Mezzo-soprano Carmen Topciu as the Princess of Bouillon. (Saunders)

Re-adapting her production to the stage required Cucchi to find new solutions, to adjust her scenes to the fixed proportions of the theater. While much of Adriana takes place on a grand scale, its ending is intimate: Adriana dies in Maurizio’s arms, with the faithful Michonnet looking on. In both film and live versions, Cucchi narrows the scene’s focus further by keeping Maurizio off the stage. He becomes a hallucination of the fading Adriana. She dies in the arms of Michonnet instead, convinced she is embracing Maurizio.

The star losing touch with reality may be a movie trope (very Sunset Boulevard), but Cucchi says it plays well in the house, too, leaving Spanish and Italian audiences of this co-production in tears. As a pianist and librettist, Cucchi is a close reader of scores, and she insists that her unconventional interpretation stems not from directorial conceit but from careful study of the text. Adriana’s final words are not about her love for Maurizio, but about her love for the theater. It is fitting, then, that a fellow thespian, rather than a noble lover, accompanies her final moments.

The Act 3 ballet in the Opera Australia production of ‘Adriana Lecouvreur.’ (Photo by Guy Davies)

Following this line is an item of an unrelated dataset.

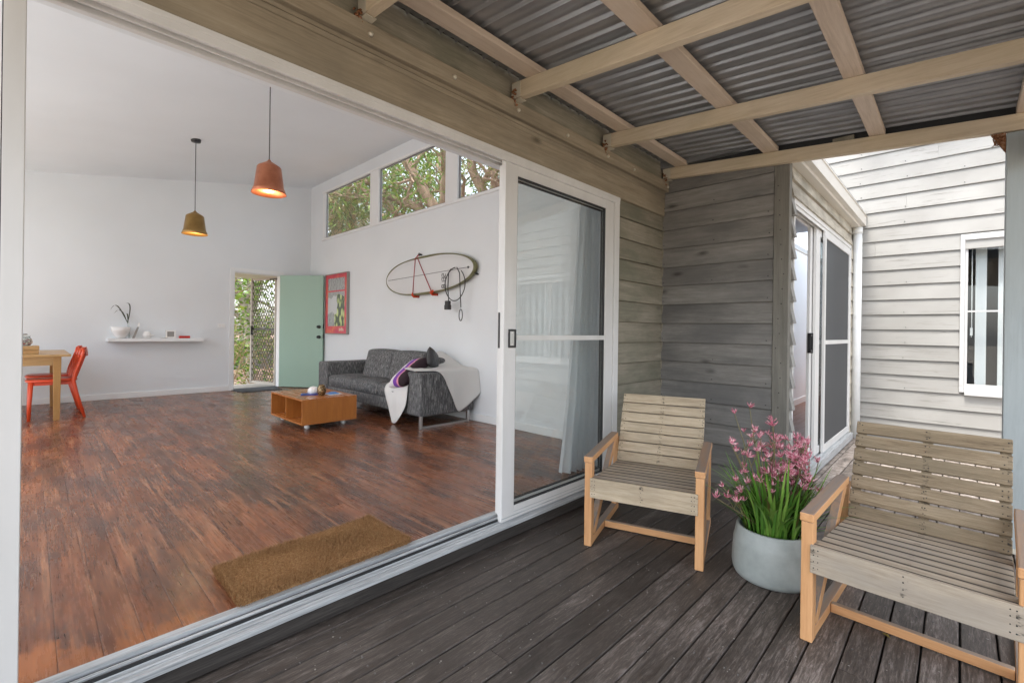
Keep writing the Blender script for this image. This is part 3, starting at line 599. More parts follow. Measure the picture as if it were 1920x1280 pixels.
for x0, x1, y0, y1, gm in ((5.17, 6.555, Y2 - 0.018, Y2 + 0.004, 'screen'), (4.95, 6.3, Y2 + 0.012, Y2 + 0.036, 'glass'), (4.865, 6.2, Y2 + 0.042, Y2 + 0.066, 'glass')):
    st = 0.055; sl_ = st if gm == 'screen' else 0.16; p = part('sliding_panel', MB().wallgrid('Y', y0, y1, x0, x1, -0.02, 2.06, [(x0 + sl_, x1 - st, 0.045, 2.0)]), 'alu', s2, bevel=0.002)
    part('screen' if gm == 'screen' else 'pane', MB().box(x0 + sl_ - .004, x1 - st + .004, (y0 + y1) / 2 - .0015, (y0 + y1) / 2 + .0015, 0.041, 2.004), gm, p)
    if gm == 'screen': part('mid_rail', MB().box(x0 + st + .001, x1 - st - .001, y0 + .002, y1 - .002, 0.995, 1.035), 'alu', p)
    if x0 == 4.865: part('handle', MB().box(4.856, 4.8645, y0 - 0.03, y0 + 0.012, 0.92, 1.10).box(4.785, 4.8565, y0 - 0.026, y0 - .018, 0.93, 0.95).box(4.785, 4.8565, y0 - 0.026, y0 - .018, 1.07, 1.09).box(4.785, 4.793, y0 - 0.027, y0 - .015, 0.93, 1.09), 'black', p)
w2 = thing('weatherboard_side_wall', 'short cream board ends and peeling head boards around the small sliding door', 'wall', (5.0, Y2, D))
part('wall_core', MB().box(XC + 0.047, 4.019, Y2 + 0.002, Y2 + 0.1, D + .02, 2.4).box(6.602, XW - .003, Y2 + 0.002, Y2 + 0.1, D + .02, 2.4).box(XC + .05, XW - .003, Y2 + 0.004, Y2 + 0.1, 2.127, 2.45), 'rough_cream', w2)
boards(w2, (XC + 0.046, Y2 + .002, BZ), 4.019 - XC - 0.046, '-y', BZ, BP, 14, 'board_white', 0.042)
boards(w2, (6.603, Y2 + .002, BZ), XW - 6.607, '-y', BZ, BP, 14, 'rough_cream', 0.02)
boards(w2, (XC + 0.05, Y2 + .002, 2.122), 2.68, '-y', 2.122, 0.128, 1, 'rough_cream', 0.034, name='head_board')
boards(w2, (XC + 0.05, Y2 + .002, 2.25), 2.64, '-y', 2.25, 0.13, 1, 'rough_cream', 0.03, name='head_board')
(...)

Still, separating Adriana and Maurizio defies operatic convention. The genre usually delights in lovers’ farewells. La Traviata deviates from its source material in allowing Violetta and Alfredo a final reunion; Gounod’s Roméo et Juliette cannot resist giving the doomed couple a final duet. Rare is the soprano who dies alone. But far from being depressed by Adriana’s end, Jaho finds meaning to apply to her own life as an artist: “Aren’t we all alone coming in and out of this world? Once you are offstage, no lights, no public, no music, you are left with yourself and your solitude. You can go the dark path of feeling empty and that nothing you did mattered, or you can look on the bright side and feel unbelievably lucky to have lived so many lives through your interpretations.”